RCPFH: Reliable controller placement in software-defined networks using fuzzy systems and a modified walrus optimization algorithm

Software-Defined Networking (SDN) is a novel network architecture that separates the control plane from the data plane, enabling centralized and programmable management of network resources. One of the key challenges in SDN is determining the optimal number and locations of controllers, called the Controller Placement Problem (CPP), to ensure balanced load distribution, minimal latency, and high network reliability. This paper introduces a novel three-phase approach called Reliable Controller Placement using Fuzzy Logic and Metaheuristic Algorithms (RCPFH), which efficiently optimizes controller placement in SDN environments. In the first phase, the approach employs a fuzzy logic system guided by Levy Flight parameters to estimate the optimal number of controllers by evaluating critical factors such as energy consumption, congestion levels, and load variance across the network. The second phase utilizes a Modified Walrus Optimization Algorithm to identify the most suitable controller positions, considering path reliability, processing capacity, and propagation delay. Finally, in the third phase, backup controllers are selected to enhance system reliability in the event of controller failure.
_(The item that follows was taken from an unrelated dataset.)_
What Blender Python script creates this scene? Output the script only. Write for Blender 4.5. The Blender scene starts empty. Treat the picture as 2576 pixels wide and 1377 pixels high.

The proposed RCPFH framework is evaluated using four real-world network topologies from the ZOO Topology dataset. Comparative experiments with state-of-the-art approaches demonstrate significant performance improvements: up to a 38 % reduction in energy consumption, an 11 % decrease in load variance, a 36 % increase in network availability, a 17 % reduction in average latency, and a 15 % decrease in link failure rate. These results validate the effectiveness of RCPFH in optimizing SDN performance while maintaining robustness and operational efficiency.